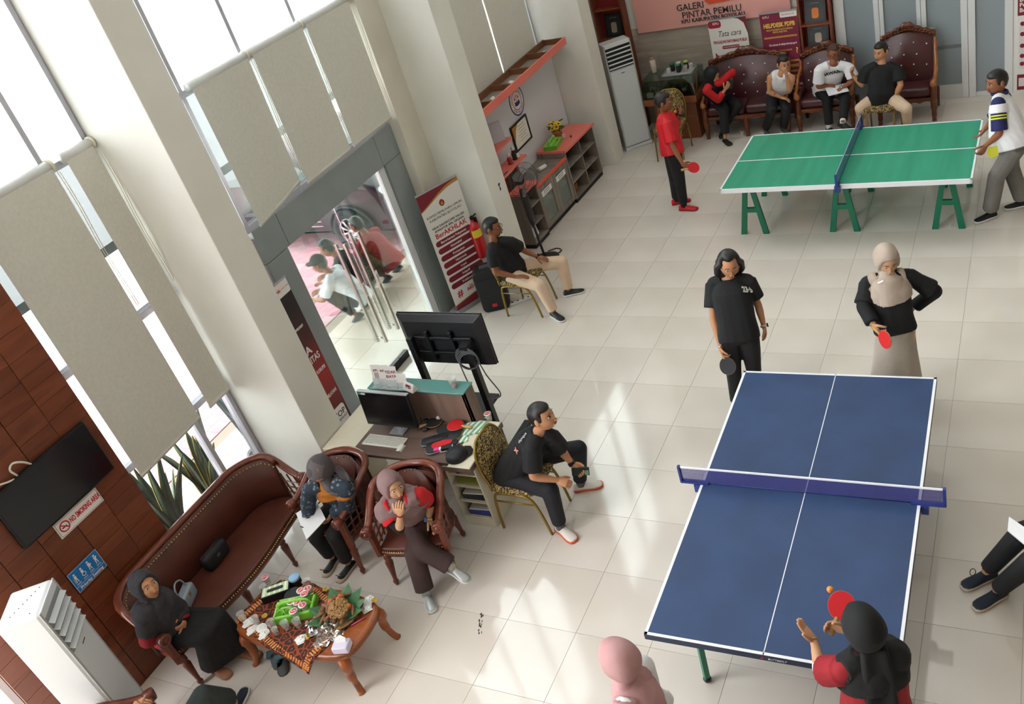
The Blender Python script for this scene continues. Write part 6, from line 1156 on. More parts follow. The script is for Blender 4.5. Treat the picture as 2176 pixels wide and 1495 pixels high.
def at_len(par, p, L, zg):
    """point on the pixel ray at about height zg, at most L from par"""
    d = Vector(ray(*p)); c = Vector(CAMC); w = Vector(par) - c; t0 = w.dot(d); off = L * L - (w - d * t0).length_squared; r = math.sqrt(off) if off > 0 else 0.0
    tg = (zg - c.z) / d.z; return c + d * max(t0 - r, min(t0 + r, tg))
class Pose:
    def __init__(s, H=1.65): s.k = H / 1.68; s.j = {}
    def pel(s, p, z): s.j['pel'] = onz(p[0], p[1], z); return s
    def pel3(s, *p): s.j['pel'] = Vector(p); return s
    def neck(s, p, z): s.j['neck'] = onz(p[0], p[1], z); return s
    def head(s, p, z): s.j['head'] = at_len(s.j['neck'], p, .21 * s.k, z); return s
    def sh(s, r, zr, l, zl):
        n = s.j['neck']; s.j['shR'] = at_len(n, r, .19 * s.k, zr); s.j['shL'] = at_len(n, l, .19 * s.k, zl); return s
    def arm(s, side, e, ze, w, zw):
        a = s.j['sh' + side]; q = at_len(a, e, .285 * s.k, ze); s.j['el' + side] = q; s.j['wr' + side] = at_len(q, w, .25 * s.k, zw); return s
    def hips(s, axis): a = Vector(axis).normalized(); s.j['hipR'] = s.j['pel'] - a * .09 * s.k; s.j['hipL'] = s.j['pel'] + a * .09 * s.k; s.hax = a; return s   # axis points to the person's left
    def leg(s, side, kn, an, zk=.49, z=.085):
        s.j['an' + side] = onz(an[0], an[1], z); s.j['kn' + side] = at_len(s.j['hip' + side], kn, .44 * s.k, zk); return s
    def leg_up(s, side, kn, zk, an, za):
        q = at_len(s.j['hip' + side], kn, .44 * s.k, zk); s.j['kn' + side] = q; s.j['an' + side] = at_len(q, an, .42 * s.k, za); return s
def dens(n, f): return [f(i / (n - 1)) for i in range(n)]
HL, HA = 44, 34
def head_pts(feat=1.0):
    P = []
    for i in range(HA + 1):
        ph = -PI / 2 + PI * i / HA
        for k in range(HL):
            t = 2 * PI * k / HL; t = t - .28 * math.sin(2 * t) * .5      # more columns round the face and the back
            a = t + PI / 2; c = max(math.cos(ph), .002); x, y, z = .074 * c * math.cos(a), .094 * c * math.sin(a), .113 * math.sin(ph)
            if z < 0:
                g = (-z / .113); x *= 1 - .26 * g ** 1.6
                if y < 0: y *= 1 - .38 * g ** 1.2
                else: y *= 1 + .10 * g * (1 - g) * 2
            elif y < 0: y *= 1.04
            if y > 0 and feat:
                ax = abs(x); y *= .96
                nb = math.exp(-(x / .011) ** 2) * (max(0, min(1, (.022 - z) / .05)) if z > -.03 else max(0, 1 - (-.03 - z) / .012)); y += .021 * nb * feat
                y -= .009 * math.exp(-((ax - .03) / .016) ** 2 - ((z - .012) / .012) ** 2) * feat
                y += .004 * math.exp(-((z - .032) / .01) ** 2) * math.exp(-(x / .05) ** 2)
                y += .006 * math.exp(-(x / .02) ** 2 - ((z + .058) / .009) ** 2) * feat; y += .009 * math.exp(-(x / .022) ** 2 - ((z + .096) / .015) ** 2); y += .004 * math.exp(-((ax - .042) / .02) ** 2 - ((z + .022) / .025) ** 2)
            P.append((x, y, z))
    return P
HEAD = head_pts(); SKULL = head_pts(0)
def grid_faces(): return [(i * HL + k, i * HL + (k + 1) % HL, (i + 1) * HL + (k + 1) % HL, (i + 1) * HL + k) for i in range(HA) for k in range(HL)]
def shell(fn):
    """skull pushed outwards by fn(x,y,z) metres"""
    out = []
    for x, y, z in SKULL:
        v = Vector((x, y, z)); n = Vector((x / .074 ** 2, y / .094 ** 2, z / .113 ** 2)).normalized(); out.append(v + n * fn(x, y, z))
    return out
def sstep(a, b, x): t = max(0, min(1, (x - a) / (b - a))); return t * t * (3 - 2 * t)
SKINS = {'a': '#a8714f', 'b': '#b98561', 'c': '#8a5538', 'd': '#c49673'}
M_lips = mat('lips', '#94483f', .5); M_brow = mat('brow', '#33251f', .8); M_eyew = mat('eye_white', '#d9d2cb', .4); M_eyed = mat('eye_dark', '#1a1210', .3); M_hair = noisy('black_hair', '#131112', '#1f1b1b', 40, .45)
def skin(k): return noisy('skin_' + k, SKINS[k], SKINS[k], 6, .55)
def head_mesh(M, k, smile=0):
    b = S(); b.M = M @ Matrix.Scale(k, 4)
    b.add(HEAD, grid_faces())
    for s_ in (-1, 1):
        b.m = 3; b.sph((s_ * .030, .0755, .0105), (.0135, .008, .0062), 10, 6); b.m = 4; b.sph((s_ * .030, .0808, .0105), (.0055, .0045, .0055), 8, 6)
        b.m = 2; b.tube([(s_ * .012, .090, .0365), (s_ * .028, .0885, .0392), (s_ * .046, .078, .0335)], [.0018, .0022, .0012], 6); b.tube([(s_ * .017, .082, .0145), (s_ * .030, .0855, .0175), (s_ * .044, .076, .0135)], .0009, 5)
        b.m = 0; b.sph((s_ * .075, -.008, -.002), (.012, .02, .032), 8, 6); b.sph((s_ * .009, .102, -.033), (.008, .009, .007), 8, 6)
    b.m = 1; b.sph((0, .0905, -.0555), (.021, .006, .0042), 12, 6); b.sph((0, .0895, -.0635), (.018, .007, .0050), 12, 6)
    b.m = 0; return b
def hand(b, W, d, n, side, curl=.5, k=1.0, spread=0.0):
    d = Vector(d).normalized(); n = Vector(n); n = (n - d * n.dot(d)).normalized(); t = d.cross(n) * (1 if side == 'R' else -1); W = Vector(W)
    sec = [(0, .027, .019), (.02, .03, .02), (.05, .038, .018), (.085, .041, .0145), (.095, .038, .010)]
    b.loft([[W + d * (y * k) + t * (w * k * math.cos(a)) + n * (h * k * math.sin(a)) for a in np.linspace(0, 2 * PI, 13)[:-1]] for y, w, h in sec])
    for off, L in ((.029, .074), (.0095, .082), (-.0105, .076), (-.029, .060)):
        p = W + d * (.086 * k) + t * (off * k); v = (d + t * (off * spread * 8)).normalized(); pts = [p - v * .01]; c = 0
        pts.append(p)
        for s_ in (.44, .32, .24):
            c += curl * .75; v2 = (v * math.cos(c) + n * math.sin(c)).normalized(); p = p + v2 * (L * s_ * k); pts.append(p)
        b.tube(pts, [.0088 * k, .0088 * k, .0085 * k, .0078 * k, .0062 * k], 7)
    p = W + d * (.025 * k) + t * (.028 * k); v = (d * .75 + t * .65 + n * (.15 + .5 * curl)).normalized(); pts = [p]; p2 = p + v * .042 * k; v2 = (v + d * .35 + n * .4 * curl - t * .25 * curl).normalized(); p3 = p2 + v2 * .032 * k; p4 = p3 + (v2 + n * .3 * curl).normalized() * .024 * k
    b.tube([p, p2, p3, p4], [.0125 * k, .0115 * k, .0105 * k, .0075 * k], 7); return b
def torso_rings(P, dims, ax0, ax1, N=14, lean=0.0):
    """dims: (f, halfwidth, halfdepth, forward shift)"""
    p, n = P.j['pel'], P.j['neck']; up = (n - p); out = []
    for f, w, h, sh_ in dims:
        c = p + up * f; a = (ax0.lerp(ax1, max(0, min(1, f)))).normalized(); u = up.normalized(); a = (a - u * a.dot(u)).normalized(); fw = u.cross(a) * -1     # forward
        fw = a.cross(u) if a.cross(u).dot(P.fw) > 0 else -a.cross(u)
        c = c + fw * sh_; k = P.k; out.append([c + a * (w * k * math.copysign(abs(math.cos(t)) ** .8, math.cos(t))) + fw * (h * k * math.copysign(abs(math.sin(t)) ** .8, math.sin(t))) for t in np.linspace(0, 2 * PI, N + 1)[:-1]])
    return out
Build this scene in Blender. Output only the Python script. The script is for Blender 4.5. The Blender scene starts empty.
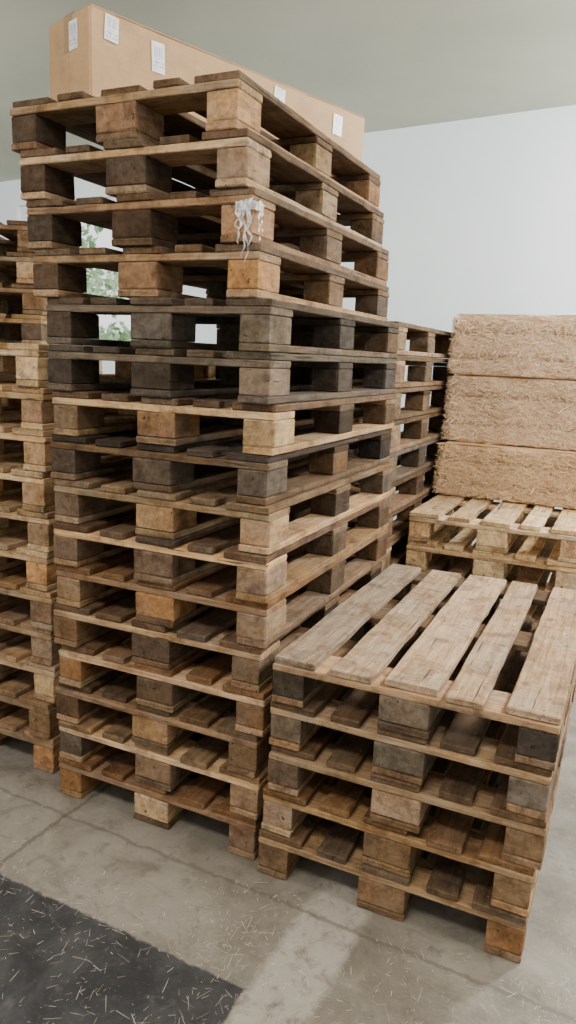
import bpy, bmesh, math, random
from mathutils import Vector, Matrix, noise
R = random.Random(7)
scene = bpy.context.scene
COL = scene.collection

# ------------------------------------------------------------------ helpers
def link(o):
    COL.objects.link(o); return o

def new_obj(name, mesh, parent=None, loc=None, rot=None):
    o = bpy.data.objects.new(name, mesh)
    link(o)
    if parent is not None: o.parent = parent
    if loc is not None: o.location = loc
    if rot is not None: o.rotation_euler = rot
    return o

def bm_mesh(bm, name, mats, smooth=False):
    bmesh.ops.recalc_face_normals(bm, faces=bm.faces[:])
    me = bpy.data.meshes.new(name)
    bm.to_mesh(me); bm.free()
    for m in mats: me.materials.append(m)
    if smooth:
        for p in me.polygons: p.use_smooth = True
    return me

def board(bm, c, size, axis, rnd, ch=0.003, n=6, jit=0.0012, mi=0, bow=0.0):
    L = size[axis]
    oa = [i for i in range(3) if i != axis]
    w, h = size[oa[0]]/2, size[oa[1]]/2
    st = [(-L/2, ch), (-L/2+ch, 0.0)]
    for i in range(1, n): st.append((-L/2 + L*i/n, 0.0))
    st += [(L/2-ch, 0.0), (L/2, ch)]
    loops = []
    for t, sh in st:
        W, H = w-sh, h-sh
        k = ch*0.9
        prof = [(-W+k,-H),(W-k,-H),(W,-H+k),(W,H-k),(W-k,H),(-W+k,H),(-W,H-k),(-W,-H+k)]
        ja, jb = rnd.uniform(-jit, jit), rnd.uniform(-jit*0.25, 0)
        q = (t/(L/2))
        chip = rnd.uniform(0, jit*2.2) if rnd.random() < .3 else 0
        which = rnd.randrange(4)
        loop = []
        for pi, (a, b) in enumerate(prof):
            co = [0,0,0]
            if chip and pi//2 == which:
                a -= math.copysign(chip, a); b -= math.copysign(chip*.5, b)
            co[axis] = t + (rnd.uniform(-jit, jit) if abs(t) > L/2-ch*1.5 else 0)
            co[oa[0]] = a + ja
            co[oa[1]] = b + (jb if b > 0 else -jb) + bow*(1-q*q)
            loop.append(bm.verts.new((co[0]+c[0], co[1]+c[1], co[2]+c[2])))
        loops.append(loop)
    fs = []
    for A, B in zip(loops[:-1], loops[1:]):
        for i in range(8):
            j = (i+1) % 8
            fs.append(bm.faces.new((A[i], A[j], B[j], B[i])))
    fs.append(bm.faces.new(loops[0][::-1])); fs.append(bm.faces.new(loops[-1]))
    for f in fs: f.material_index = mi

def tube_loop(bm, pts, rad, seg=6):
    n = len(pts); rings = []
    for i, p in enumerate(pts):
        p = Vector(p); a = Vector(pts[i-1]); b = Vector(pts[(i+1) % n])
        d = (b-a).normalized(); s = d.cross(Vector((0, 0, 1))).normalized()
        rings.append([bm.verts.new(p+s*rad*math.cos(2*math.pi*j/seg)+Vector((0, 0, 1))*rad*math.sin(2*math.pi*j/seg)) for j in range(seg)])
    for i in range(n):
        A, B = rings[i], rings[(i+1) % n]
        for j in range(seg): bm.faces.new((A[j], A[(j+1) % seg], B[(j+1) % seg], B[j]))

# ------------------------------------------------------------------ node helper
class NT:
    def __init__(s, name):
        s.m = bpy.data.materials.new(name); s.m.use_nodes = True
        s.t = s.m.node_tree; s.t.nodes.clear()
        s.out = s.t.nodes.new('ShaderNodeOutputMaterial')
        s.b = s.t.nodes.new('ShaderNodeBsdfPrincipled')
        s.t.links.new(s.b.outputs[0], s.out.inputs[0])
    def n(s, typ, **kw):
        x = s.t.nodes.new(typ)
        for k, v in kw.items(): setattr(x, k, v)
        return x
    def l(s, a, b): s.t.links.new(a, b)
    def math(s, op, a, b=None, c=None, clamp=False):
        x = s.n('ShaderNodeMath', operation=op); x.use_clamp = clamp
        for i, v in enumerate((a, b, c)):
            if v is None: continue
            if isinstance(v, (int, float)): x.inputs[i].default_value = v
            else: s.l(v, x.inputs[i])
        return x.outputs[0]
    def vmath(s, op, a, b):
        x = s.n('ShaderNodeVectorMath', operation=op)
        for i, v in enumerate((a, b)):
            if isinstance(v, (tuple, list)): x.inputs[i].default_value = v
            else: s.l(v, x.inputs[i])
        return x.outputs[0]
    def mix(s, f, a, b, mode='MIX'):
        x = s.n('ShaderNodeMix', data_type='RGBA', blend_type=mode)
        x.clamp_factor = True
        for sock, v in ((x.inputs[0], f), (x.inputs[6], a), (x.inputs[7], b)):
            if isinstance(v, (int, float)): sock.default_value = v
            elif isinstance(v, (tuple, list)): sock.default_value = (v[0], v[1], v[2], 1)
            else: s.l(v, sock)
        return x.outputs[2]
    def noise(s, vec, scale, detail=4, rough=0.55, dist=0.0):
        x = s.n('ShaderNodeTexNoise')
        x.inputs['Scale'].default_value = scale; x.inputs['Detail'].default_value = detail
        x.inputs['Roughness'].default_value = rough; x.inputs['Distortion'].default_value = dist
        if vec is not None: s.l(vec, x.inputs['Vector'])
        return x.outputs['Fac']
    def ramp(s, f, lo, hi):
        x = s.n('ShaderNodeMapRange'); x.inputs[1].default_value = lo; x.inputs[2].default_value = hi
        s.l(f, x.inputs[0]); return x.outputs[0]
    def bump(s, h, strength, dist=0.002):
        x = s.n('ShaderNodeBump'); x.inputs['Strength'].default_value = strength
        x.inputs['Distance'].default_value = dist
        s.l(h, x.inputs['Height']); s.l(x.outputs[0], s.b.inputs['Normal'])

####

◆ TASK DIRECTIONS ◆
Provide the number of lines in these entries that hold the word "Blender", without any accompanying text.

◆ COMPLETE OUTPUT ◆
2